We have#f=X^3-2X^2+2X+m,m inRR#.How to prove that #f# does not have all roots in #RR#?

2 Answers
Jul 13, 2018

Let's start with the function without #m#:

#x^3-2x^2+2x = x(x^2-2x+2)#

This function surely has #x=0# as root, since we factored #x#.

The other roots are solutions of #x^2-2x+2=0#, but this parabola has no roots. This means that the original polynomial has only one root.

Now, a polynomial #p(x)# of odd degree has always at least one solution, because you have

#lim_{x\to-\infty}p(x)=-\infty# and #lim_{x\to\infty}p(x)=\infty#

and #p(x)# is continuous, so it must cross the #x# axis at some point.

The answer comes from the following two results:

  • A polynomial of degree #n# has exactly #n# complex roots, but at most #n# real roots
  • Given the graph of #f(x)#, the graph of #f(x)+k# has the same shape, but it is vertically translated (upwards if #k>0#, downwards otherwise).

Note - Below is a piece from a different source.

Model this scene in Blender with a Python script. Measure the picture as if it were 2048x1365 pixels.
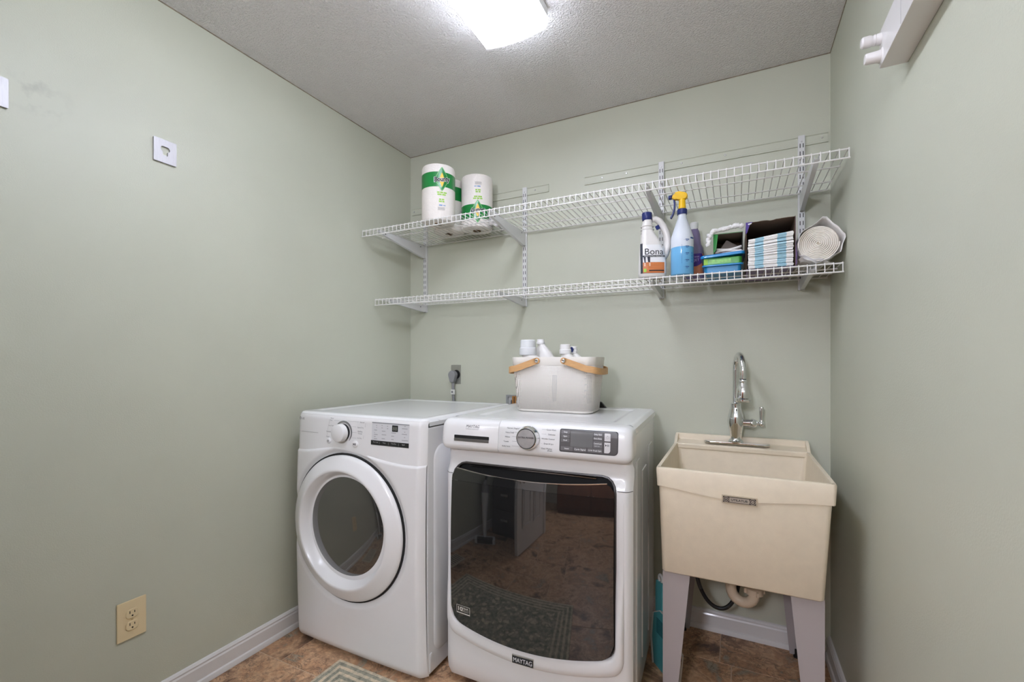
import bpy, bmesh, math, random
from mathutils import Vector
random.seed(7)
PI = math.pi
S = bpy.context.scene
COL = S.collection
for o in list(bpy.data.objects):
    bpy.data.objects.remove(o)

# ------------------------------------------------------------------ camera, world, exposure
YAW = math.atan(446 / 902.0)
cd = bpy.data.cameras.new('camera')
cam = bpy.data.objects.new('camera', cd)
COL.objects.link(cam)
cam.location = (1.779, -2.198, 1.195)
cam.rotation_euler = (PI / 2, 0, YAW)
cd.sensor_fit = 'HORIZONTAL'
cd.sensor_width = 36.0
cd.lens = 902 / 2048 * 36.0
cd.shift_y = 40.5 / 2048
cd.clip_start = 0.02
S.camera = cam
w = bpy.data.worlds.new('world')
S.world = w
w.use_nodes = True
w.node_tree.nodes['Background'].inputs[0].default_value = (0.8, 0.85, 0.9, 1)
w.node_tree.nodes['Background'].inputs[1].default_value = 0.02
S.view_settings.view_transform = 'Standard'
S.view_settings.look = 'None'
S.view_settings.exposure = 0.27
S.view_settings.gamma = 1.0
S.view_settings.use_curve_mapping = False
LENS_POWER = 11.5          # emission of the ceiling light's diffuser
HALL_FILL = 118.0         # emission of the fill lamp added in the hall behind the camera

W = 2.124                 # room width (left wall x=0, right wall x=W)
H = 2.44                  # ceiling
YR = -2.80                # rear wall, behind the camera


# ------------------------------------------------------------------ helpers
def srgb(r, g, b):
    def c(u):
        u /= 255.0
        return u / 12.92 if u <= 0.04045 else ((u + 0.055) / 1.055) ** 2.4
    return (c(r), c(g), c(b), 1.0)


MATS = {}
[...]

So, we start from #x^3-2x^2+2x#, which has only one real roots (and thus two complex roots) and we transform it to #x^3-2x^2+2x+m#, which means that we translate it up or down, so we don't change the number of solutions.

Some examples:

Original function: #y=x^3-2x^2+2x#
graph{x^3-2x^2+2x [-3 3 -4 4]}

Translate up: #y=x^3-2x^2+2x+2#
graph{x^3-2x^2+2x+2 [-3 3 -4 4]}

Translate down: #y=x^3-2x^2+2x-3#
graph{x^3-2x^2+2x-3 [-3 3 -4 4]}

As you can see, there is always one root

Jul 13, 2018

See below

Explanation:

An alternative, maybe more elegant solution:

the derivate of your polynomial is #3x^2-4x+2#, which is a parabola concave up with no roots, and thus always positive. So, #f# is:

  • Monotonically increasing
  • #lim_{x\to\pm\infty}f(x)=\pm\infty#
  • #"deg"(f)=3#

The first two points show that #f# has exactly one root, and the third that the other two roots are complex.